* _GIVEN EXERCISE_
Take the lines from the beginning of the material through the line containing "from mathutils import Vector, Matrix" and retype them exactly, leaving the pictures out.

* _DATA SECTION_
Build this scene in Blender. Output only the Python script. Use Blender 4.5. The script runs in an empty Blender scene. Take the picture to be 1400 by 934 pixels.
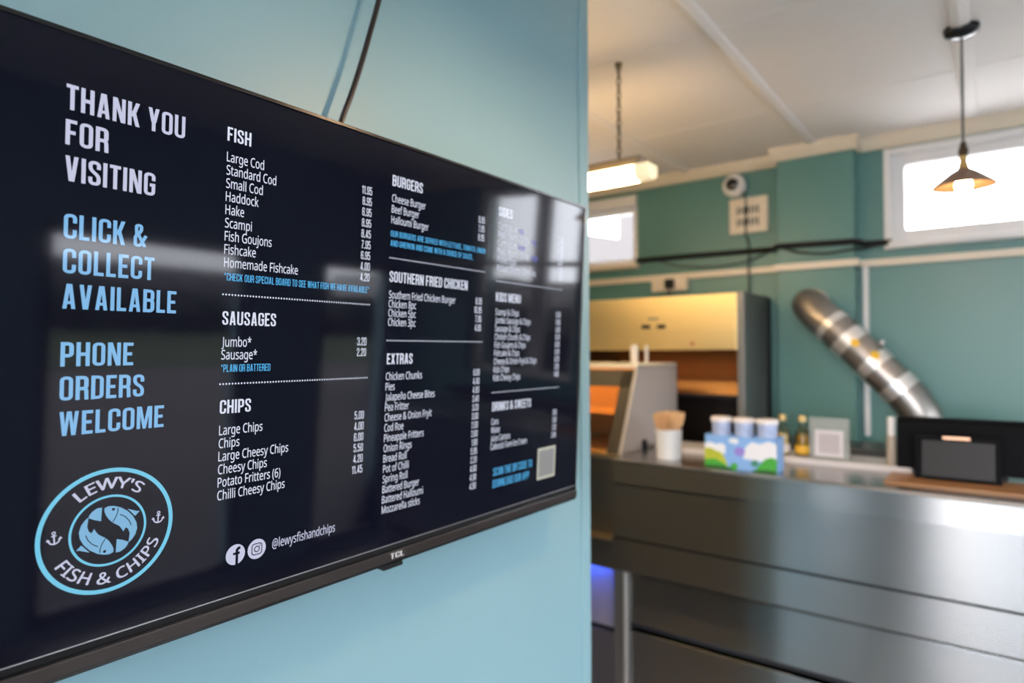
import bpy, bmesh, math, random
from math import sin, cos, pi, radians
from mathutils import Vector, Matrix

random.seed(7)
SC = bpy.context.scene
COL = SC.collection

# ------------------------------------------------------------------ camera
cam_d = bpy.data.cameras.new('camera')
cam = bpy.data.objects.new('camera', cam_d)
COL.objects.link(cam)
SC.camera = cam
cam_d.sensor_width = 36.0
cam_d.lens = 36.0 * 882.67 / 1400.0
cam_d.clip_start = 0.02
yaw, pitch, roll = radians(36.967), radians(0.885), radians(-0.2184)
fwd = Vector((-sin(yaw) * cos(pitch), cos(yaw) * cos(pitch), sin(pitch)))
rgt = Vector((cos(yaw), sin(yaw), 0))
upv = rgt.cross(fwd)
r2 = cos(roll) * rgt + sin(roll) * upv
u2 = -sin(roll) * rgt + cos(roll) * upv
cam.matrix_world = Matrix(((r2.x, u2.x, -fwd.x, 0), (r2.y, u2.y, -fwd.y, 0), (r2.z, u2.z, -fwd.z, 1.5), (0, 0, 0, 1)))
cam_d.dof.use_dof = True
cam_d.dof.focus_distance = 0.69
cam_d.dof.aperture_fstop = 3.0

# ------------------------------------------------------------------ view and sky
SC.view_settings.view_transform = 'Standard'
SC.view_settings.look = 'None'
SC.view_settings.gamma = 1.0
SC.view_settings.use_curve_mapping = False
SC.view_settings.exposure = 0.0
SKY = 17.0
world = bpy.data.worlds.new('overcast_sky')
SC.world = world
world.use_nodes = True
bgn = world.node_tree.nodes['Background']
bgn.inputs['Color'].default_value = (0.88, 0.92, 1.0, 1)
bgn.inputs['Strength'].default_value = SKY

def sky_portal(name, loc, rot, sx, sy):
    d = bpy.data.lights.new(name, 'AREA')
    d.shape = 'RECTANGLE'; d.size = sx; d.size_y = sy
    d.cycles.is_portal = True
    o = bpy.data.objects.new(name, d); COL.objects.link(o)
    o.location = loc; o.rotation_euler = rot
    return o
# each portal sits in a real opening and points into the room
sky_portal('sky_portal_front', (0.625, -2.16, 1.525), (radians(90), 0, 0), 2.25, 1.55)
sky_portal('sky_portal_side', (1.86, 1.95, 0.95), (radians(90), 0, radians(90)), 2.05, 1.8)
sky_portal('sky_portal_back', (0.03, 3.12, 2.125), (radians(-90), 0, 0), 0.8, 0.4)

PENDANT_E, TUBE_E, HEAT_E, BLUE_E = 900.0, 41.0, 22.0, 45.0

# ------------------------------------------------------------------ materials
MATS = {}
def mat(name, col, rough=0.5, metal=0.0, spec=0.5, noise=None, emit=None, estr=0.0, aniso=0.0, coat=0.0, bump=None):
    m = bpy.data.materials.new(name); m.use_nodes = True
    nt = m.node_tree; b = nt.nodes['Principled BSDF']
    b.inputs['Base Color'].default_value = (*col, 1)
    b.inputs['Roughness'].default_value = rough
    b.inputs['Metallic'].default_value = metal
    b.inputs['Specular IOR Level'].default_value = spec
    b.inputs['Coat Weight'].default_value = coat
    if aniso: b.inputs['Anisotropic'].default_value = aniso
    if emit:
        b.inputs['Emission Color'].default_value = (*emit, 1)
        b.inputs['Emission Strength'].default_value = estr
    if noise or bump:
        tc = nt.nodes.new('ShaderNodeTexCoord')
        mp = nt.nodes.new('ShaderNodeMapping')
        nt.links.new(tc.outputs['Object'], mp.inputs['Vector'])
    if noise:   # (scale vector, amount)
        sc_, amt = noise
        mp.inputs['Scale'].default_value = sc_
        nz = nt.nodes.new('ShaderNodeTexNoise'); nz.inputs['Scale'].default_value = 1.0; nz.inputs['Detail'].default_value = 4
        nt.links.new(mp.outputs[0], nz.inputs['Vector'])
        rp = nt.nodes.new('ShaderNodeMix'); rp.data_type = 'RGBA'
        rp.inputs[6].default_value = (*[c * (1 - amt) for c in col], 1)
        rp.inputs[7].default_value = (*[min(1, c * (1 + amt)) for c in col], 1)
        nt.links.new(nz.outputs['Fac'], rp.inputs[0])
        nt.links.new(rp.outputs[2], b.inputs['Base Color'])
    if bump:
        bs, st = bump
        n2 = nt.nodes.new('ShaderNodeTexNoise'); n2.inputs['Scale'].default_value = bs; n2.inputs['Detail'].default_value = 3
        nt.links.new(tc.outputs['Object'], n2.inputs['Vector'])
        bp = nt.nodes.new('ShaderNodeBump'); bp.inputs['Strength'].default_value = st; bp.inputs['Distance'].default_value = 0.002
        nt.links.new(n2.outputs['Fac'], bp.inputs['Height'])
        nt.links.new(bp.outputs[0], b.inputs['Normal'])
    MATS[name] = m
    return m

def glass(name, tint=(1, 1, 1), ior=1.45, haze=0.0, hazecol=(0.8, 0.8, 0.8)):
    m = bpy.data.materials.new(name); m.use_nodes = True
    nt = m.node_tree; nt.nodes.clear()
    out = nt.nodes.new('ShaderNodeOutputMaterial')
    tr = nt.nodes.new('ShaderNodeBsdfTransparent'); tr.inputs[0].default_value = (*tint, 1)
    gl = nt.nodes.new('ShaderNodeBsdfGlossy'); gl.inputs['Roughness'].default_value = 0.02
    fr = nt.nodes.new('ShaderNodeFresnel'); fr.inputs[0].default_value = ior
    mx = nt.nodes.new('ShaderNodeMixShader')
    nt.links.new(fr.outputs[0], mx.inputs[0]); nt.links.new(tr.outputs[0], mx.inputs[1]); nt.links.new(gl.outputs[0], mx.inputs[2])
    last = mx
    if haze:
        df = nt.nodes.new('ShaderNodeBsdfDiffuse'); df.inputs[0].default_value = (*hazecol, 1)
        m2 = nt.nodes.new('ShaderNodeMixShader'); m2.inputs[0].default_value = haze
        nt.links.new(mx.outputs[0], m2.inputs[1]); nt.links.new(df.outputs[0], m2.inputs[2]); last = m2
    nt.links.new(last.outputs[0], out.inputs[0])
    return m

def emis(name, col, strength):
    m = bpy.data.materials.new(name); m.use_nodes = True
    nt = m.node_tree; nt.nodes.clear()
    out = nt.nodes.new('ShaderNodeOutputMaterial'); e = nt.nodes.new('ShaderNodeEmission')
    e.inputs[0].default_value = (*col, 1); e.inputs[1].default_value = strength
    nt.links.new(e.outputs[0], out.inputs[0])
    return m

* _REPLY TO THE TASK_
Build this scene in Blender. Output only the Python script. Use Blender 4.5. The script runs in an empty Blender scene. Take the picture to be 1400 by 934 pixels.
import bpy, bmesh, math, random
from math import sin, cos, pi, radians
from mathutils import Vector, Matrix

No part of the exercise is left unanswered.